The pusher at 2 is to advance the date indicator, so just be careful you don’t accidentally push it as it’s quite easy to do so.

The dial

The dial is extremely simple, and can indeed be called “minimal” in the truest sense of the word (don’t link this to all those lame minimalist watches found on KickStarter though). It’s effective in design, thanks to the subtle hour markers, sparse printing and attractive subdials.

The watch has a sandwich dial technically – the hour markers are cut out of the top section and are on a lower level, providing gentle depth. There’s also a nice bobbly texture to the dial, almost like it’s been painted on with a roller.

The subdials are also on this lower level – they flow into the markers at 3 and 9. They are calendar indicators (day at 9, date at 3) – but I would have loved it to be a chronograph.

The hour and minute hands are polished steel, and have a lumed channel at the top. The seconds and subdial hands are simple blue points.

The strap

The strap I got sent is a very stylish, cool grey colour. This strap is French lambskin, and the high quality is evident from the moment you feel it. It’s incredibly soft, supple and well put together. The only thing to note is that it does start creasing quite soon (from the buckle of course).

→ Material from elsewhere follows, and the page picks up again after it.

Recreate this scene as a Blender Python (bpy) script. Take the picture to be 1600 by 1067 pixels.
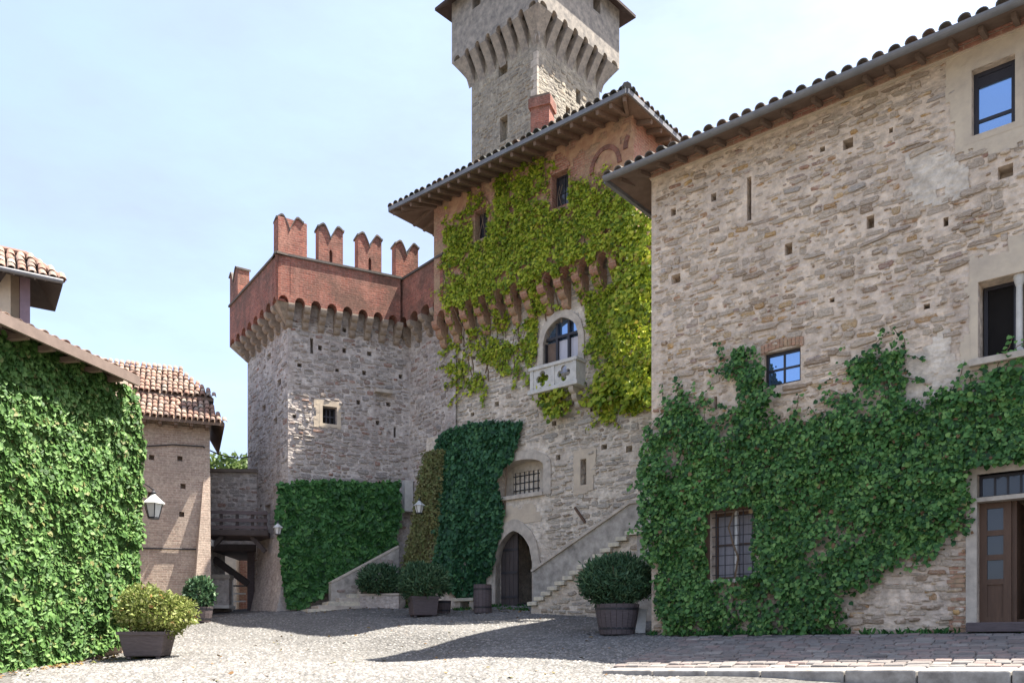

The strap has the added bonus of quick release pins, which I really like as they make switching straps a doddle, without the use of tools – and therefore also without the risk of scratching the case.

The tang buckle is simple, yet stylish. It’s completely brushed but has the Greyhours logo engraved on the underside of the top bar.

The movement

The movement powering the Greyhours Vision Silver is the Isaswiss 9231/1890. Yup, not one I had heard of either.

From what I can tell, it’s a Hong Kong based brand, which create both Asian and Swiss produced movements. From what I can tell, the 9231/1890 is Far East assembly.

The 9231/1890 is quartz (battery powered), and the main functions are the day indicator on the subdial at 9, and the date indicator on the subdial at 3. It has no jewels, and a battery life of approx 3 years.

As it’s quartz, you’re pretty much guaranteed that it’ll be well behaved in terms of accuracy and reliability.

Final comments

Just like its cheaper brother the Essential, the Vision is a watch that is incredibly well made – you can just tell that it’s high quality when you have it in your hand.

Every main aspect of a watch that create an impression – the strap, the case and dial finishing, the crystal – are all exquisitely assembled to a grade that does not match the price tag. The AR coating on the sapphire crystal is specially outstanding – I can’t think of a watch in the price range that has one better. The ion plated case also means that this watch will prove to be hard wearing and will look great for a while.

Moving forward, I really hope to see a Greyhours with an automatic movement in – as they could easily be worth upwards of £400.